Un autre paramètre d’importance, relié au précédent, permet d’apprécier la croissance du niveau de vie mondial. C’est l’ampleur du parc de véhicules routiers. Sur la base d’une croissance annuelle de ce parc estimée à 40 millions de véhicules en 2012 et à 41,5 millions en 2013, le parc mondial de véhicules routiers en fin 2013 peut être estimé voisin de 1, 18 milliard de véhicules. L’Asie, l’Océanie et le Moyen-Orient doivent héberger le tiers environ du total. (FIG.IV).
Pour l’IEE japonaise, le parc mondial de véhicules à moteur sur la base d’une croissance annuelle de 2,3% par an devrait atteindre les 2 milliards d’exemplaires en 2040. Cette croissance moyenne entre 2005 et 2011 ayant atteint les 3,5% selon l’OICA, il est fort probable que les deux milliards d’exemplaires seront atteints bien avant 2040.
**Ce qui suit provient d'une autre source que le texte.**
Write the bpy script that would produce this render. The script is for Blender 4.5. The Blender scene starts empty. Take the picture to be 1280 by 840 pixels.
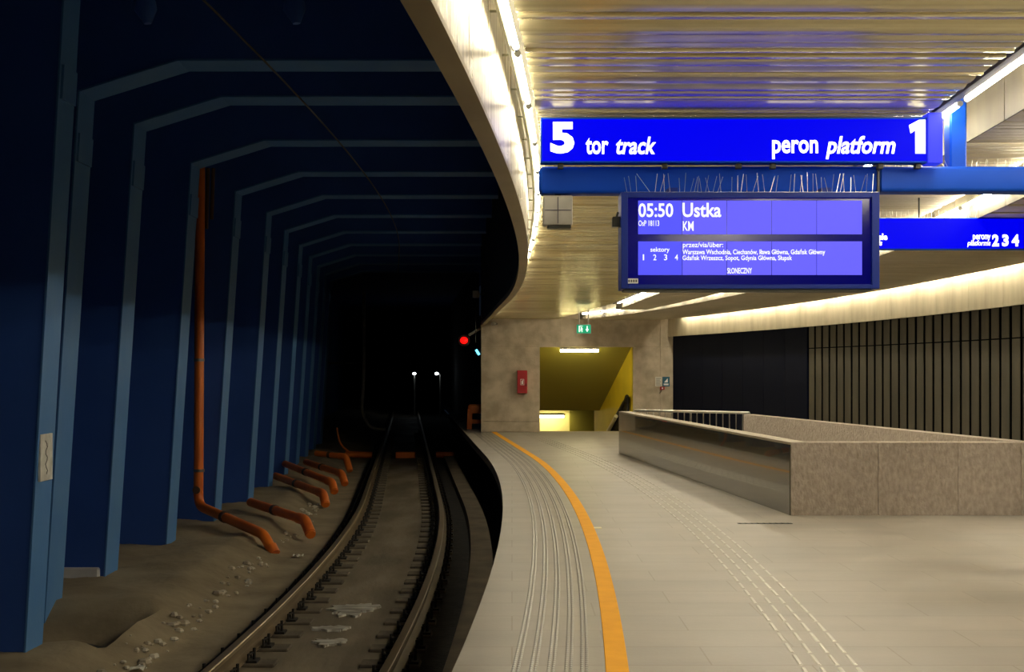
import bpy, math, random
from mathutils import Vector, Matrix
random.seed(7)
S = bpy.context.scene
COL = S.collection

# ------------------------------------------------------------------ view
EYE = 1.7          # eye height above the platform
F = 1500.0         # focal length in pixels of a 1280 px wide frame
CX, HY = 640.0, 462.0
cam_d = bpy.data.cameras.new('camera')
cam = bpy.data.objects.new('camera', cam_d)
COL.objects.link(cam)
cam.location = (0, 0, EYE)
cam.rotation_euler = (math.pi / 2, 0, 0)
cam_d.sensor_width = 36
cam_d.lens = F / 1280 * 36
cam_d.shift_y = (HY - 420) / 1280
cam_d.clip_end = 400
S.camera = cam
S.view_settings.view_transform = 'Standard'
S.view_settings.look = 'None'
S.view_settings.gamma = 1
S.view_settings.use_curve_mapping = False
S.view_settings.exposure = 0.12
S.cycles.use_denoising = True
S.cycles.max_bounces = 8
S.cycles.diffuse_bounces = 5
S.cycles.glossy_bounces = 4
S.cycles.sample_clamp_indirect = 6

w = bpy.data.worlds.new('world')
S.world = w
w.use_nodes = True
w.node_tree.nodes['Background'].inputs[0].default_value = (0.02, 0.03, 0.05, 1)
w.node_tree.nodes['Background'].inputs[1].default_value = 0.12

def PX(px, Y): return (px - CX) * Y / F
def PZ(py, Y): return EYE - (py - HY) * Y / F

# ------------------------------------------------------------------ plan of the place
def E(y):          # platform edge
    if y <= 24: return -.11 - (y - 14) ** 2 / 230
    return -.11 - 100 / 230 - .087 * (y - 24)
def W(y): return 7.17 - (y - 16) ** 2 / 100          # clad wall on the right
def TC(y): return E(y) - 1.665                         # track centre line
def lerp(a, b, t): return a + (b - a) * max(0, min(1, t))
def ZM(y):         # main ceiling level
    if y < 14: return 3.40
    if y < 29: return lerp(3.40, 3.14, (y - 14) / 15)
    return lerp(3.14, 3.07, (y - 29) / 3.7)
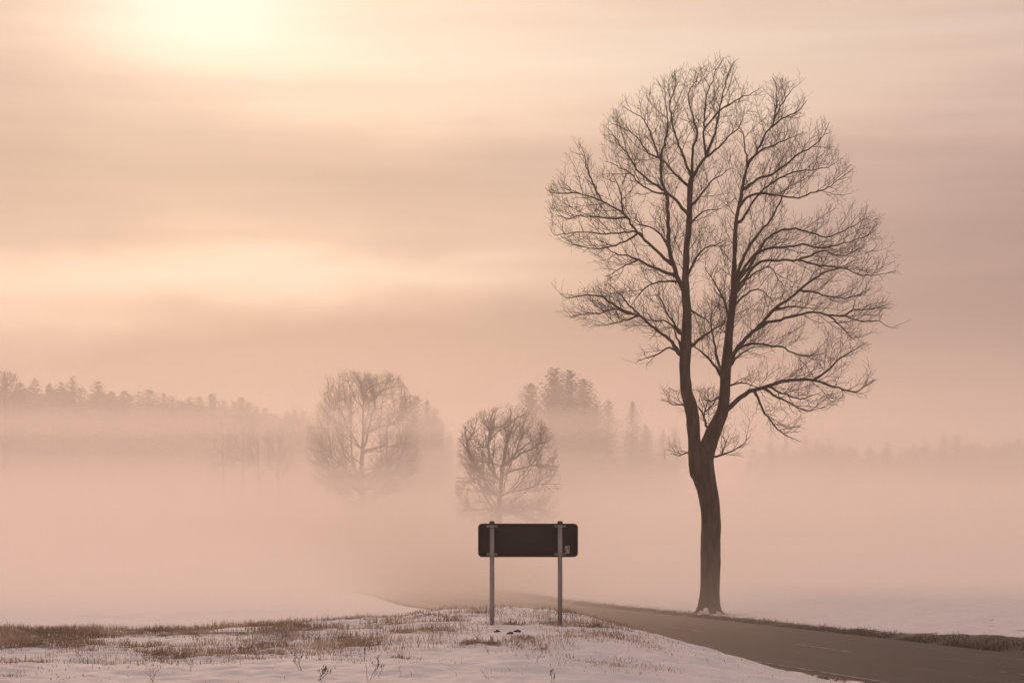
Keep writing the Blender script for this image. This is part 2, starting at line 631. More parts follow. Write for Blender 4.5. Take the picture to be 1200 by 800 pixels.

figure.4 : Evolution du parc mondial de véhicules routiers (OICA) en milliard d’unités
En conclusion, les quelques exemples choisis ici de consommations d’huiles végétales, de produits pétroliers et d’évolution de l’ampleur du parc automobile mondial montrent que l’histoire du monde se poursuit (malgré sa fin annoncée hâtivement) avec un formidable basculement en cours du leadership des nations de l’occident transatlantique de l’après-guerre vers celles des rives du Pacifique. Le monde vu du Pacifique représente très mal les peuplades européennes éloignées tout à fait en haut à gauche de la carte. C’est ainsi qu’il faut voir le monde de demain, ce qui ne peut que renforcer notre pessimisme local.